Julie & Julia (2009)


Its been a while since I reviewed a truly feel-good film. All the reviews over the last few weeks have all been excellent, but had the shadows of intense social issues hovering over them – losing religion, racism, bullying, crime, the failing of the education system and, well…whatever Nightcrawler was. Therefore, it was really an enormous relief to sit down and actually watch something that was so light, fluffy and exciting, it instantly puts you in a great mood. That film was Julie & Julia, a film much better than it should have been.

Perhaps it may be the nostalgia talking – I watched this film on a rainy Saturday afternoon while feeling under the weather, but I truly feel that Nora Ephron may one of the greatest directors of all time. She mastered the art of deeply entertaining, beautifully fun films that were the rare combination of comedy, romance and exceptional quality. Julie & Julia was sadly her very last film, and I won’t say it was the best possible way for her to go out, but it was an exceptionally great film and a worthy indicator of her legacy.

The film tells the story of two women who share so much in common – loving husbands, uneasy friendships, uncertain futures and an absolute love of cooking. There is only one thing seperating them – around half a decade. The one woman is Julia Child (Meryl Streep), quite possibly the greatest and most iconic celebrity chef in history. The other is Julie Powell (Amy Adams), a slightly bohemian young lady in post-9/11 New York who balances her days of aiding the families of victims of the tragic event, and pursuing a project she puts upon herself – to cook every recipe in Child’s iconic cookbook “Mastering the Art of French Cooking”. That is essentially the story – yet throw in a little bit more to it, such as the wonderful husbands (Stanley Tucci and Chris Messina) who stand by their wives, through good times and bad times, and the struggles of going from amateur cook to professional through sheer willpower and dedication.

I would say this movie belongs to both of the ladies playing the titular roles. Both were equally great, and the dramatic shifts of stories between the two eras made for very compelling viewing. However, it would be wrong for me to not say this is Meryl Streep’s film, through and through. Adams was amazing, but what Meryl achieved here was beyond brilliant. The problem with being the consensus choice for Best Living Actress can prove to be daunting, especially when one has to choose what her best performance is. Sophie’s Choice? Out of Africa? I’ll cut the neverending debate to answer this question short – its this. Julie & Julia may very well be Meryl Streep’s greatest performance. A quirky little comedy is her best performance. You can disparage and laugh at this thought, but one can’t deny that Meryl Streep’s best part of her career has definitely been the later part. She has defied age and typecasting, and instead of being the young ingenue actress in quite serious roles, she is now the respectable older veteran who can pull off one of her patented dramatic performances with ease, but at the drop of a hat, have absolute fun in another film. The fact that in films like Into the Woods, The Devil Wears Prada and yes, Julie & Julia, Streep clearly has tangible fun with the roles speaks volumes to her current career position as an actress.
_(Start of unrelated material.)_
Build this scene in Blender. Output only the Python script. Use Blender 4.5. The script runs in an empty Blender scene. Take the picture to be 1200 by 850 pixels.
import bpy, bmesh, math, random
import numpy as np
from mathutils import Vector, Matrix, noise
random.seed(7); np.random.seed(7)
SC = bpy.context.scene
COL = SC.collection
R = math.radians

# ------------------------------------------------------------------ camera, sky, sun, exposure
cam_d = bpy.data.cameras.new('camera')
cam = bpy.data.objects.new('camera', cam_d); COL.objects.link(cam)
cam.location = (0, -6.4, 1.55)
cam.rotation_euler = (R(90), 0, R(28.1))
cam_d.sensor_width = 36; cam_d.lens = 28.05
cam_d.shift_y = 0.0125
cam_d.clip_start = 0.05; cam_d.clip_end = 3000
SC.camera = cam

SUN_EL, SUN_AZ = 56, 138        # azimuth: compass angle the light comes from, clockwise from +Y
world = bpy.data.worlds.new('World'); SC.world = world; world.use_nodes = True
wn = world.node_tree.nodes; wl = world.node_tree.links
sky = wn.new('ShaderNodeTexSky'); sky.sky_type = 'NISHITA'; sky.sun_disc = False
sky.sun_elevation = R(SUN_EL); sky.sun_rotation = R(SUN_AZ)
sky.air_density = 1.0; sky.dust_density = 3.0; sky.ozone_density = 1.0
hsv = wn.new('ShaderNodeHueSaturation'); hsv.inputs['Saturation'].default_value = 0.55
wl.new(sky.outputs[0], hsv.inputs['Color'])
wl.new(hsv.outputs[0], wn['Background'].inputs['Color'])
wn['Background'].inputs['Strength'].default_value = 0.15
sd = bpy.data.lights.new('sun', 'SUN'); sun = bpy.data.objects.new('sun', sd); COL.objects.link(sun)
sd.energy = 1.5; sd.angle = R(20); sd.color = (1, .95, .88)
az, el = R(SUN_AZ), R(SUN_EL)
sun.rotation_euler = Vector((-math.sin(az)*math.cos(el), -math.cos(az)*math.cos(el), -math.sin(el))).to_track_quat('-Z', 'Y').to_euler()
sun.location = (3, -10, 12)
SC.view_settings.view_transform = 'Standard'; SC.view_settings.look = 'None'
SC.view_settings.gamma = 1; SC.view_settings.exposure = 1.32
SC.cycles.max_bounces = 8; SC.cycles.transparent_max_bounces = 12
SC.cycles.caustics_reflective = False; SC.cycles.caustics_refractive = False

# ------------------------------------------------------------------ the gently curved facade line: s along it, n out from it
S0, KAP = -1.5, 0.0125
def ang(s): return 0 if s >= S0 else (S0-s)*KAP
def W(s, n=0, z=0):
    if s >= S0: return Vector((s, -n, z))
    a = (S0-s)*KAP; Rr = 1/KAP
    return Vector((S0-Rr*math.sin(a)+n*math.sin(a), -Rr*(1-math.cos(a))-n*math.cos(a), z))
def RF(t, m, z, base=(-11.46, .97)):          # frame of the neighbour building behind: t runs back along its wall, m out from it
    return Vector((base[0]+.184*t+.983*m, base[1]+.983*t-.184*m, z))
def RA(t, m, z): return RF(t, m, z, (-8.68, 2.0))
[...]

What makes this her best performance is how she manages to actually truly capture the essence of who Julia Child was – she got the voice down, the look, the way she carried herself. She was Julia Child from beginning to end. Yes, she was also excellent as Margaret Thatcher in The Iron Lady, but let’s face it – in that film, she was very obviously pulling out the cinematic tricks she has traded for decades, and we never forgot we were watching Meryl Streep. Playing Julia Child allowed Streep to disappear into the role like never before. Amy Adams, as excellent as she was, needs to sit this one out in terms of praise, because while being absolutely stellar, Adams didn’t hold a candle to Meryl’s performance, and that’s not a bad thing at all – there are worse things to be in than to be in a film like Julie and Julia with Meryl Streep (for example, being in a film like Doubt with Meryl Streep)

Julie & Julia is fun, very much a hilarious way to tell the very quirky story and a very easy film to watch. It is noticeable lightweight, and that isn’t an insult to it at all. Sometimes we all need a fun little movie that makes us laugh, makes us feel some genuine emotion and just purely entertains us. Julie & Julia is a wonderfully quirky little film, and absolutely brilliant.